4 janvier 2001 · Matthieu Chenal

De la sensualité et du désir

Au départ, il y a un désir d'opéra; l'envie pour le metteur en scène de théâtre ÉRIC VIGNER de monter un opéra baroque avec le claveciniste CHRISTOPHE ROUSSET. Ce sera LA DIDONE de Cavalli, dramma per musica créé à Venise en 1641, recréé à Lausanne pour le Nouvel An 2001. Dans la vision des deux artistes, LA DIDONE est un opéra sur le désir, sur l'amour et l'érotisme. Si le théâtre pouvait véhiculer des odeurs, la production lausannoise de LA DIDONE serait certainement saturée de senteurs entêtantes, d'effluves corporels : piments, épices, sang et sueur. Sur la musique très ténue de Cavalli — un long récitatif entrecoupé de ritournelles orchestrales que CHRISTOPHE ROUSSET délivre avec finesse et économie — ÉRIC VIGNER a conçu une scénographie dénudée, aussi impalpable qu'un bouquet de parfums.

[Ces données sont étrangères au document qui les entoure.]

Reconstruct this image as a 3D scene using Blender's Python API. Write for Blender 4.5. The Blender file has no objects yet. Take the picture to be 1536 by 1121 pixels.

La première partie exhale une odeur de mort. Des cadavres sont déshabillés et lavés sous la lumière blafarde des néons d'une morgue. C'est le sac de Troie par les Grecs, la fuite pitoyable d'Enée et de sa famille, la mort de Créuse, sa femme, les lamentations déchirantes de Cassandre et Hécube, pleurant les maris et les fils massacrés. Un monde froid, incohérent, où les humains sont les jouets de dieux capricieux.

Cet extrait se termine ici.